* **Given records**
-=-=-=-=-

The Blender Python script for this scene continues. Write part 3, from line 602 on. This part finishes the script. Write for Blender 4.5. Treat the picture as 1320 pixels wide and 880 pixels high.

-=-=-=-=-

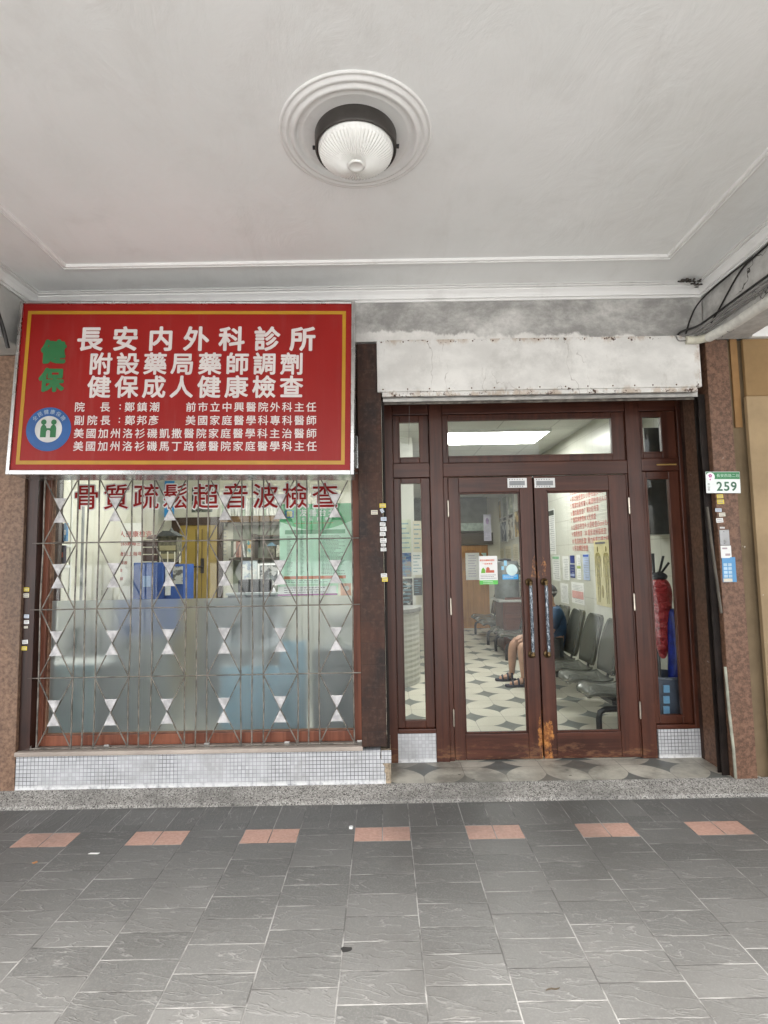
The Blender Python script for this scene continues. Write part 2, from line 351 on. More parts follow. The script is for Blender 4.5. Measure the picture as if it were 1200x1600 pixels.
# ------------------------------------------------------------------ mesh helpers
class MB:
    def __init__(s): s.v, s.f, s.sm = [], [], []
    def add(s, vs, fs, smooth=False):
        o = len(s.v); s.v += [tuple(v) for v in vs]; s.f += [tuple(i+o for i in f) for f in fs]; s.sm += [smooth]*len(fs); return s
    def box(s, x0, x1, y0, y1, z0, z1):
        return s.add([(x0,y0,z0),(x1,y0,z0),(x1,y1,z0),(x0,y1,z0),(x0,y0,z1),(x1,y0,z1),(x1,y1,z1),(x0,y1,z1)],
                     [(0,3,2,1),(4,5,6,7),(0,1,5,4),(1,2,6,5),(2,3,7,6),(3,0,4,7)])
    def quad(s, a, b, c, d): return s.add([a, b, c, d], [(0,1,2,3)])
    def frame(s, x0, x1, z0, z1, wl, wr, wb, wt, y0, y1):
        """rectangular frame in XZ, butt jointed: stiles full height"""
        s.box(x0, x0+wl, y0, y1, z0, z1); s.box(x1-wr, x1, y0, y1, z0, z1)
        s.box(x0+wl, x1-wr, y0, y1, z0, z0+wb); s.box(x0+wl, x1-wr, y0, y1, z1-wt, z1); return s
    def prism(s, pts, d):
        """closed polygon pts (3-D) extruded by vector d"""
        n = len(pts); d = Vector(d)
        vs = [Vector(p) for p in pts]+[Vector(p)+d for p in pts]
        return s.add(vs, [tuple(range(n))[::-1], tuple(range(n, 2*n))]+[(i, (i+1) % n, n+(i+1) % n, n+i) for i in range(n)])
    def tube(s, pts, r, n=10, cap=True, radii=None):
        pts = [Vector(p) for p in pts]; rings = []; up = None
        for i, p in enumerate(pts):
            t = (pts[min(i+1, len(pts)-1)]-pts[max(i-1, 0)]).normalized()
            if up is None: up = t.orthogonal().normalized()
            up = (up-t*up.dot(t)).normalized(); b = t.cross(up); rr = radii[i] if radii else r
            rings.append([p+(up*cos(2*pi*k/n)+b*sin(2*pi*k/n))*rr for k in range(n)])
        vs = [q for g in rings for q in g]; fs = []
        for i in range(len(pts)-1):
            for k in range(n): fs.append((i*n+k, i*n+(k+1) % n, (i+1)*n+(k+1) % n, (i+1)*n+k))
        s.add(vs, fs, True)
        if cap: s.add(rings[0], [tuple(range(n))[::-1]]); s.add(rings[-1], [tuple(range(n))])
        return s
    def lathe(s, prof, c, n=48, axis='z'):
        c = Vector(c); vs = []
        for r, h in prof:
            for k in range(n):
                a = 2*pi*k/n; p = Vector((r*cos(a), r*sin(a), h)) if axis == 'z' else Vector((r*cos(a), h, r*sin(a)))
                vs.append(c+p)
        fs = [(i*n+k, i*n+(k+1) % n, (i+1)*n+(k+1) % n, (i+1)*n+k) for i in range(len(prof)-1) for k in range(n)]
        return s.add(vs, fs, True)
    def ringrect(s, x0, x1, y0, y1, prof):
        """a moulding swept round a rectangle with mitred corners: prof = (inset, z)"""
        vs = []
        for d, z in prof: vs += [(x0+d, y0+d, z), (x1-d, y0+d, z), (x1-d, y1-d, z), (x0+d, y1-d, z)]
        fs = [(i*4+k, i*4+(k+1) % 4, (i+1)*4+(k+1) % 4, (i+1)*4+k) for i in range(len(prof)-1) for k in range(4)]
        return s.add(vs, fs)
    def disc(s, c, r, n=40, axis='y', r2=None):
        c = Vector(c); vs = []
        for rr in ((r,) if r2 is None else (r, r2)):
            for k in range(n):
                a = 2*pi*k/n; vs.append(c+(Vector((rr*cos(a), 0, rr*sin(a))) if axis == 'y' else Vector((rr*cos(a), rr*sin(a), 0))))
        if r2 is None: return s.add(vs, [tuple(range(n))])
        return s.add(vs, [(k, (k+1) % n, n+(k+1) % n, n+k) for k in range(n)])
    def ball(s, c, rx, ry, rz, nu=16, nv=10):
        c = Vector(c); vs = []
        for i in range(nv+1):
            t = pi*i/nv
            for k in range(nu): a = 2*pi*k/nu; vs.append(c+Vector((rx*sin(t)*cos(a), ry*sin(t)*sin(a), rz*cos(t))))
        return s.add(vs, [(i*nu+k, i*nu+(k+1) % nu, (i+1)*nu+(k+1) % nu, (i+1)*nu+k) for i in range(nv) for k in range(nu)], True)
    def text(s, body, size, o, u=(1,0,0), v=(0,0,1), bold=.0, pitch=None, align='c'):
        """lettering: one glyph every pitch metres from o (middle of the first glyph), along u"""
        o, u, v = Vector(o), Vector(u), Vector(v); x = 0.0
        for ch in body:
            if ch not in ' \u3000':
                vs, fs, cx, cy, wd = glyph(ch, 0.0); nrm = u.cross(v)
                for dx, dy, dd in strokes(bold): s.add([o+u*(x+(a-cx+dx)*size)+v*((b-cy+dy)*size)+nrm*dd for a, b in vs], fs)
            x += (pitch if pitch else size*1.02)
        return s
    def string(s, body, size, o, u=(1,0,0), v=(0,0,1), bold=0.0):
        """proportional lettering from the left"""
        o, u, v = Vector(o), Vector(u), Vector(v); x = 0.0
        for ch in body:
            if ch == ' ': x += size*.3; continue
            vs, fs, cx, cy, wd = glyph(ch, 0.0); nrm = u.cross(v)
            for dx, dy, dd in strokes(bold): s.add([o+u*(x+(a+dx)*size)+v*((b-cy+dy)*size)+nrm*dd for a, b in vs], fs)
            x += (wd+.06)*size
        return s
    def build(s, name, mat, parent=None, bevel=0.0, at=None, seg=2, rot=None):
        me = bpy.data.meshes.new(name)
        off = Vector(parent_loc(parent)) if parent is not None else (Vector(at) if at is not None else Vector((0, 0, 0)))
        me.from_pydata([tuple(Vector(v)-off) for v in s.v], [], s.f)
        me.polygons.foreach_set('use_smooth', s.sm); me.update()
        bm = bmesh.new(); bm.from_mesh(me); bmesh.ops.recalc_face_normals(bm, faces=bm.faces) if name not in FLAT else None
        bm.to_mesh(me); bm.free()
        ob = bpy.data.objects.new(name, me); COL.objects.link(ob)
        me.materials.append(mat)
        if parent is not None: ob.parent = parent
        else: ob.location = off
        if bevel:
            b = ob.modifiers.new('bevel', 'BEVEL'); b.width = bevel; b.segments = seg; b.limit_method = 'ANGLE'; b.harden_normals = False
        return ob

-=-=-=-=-

* **Aim**
Among the entries above, how many lines hold the string "pixels"? Respond with nothing but the number.

* **In response**
2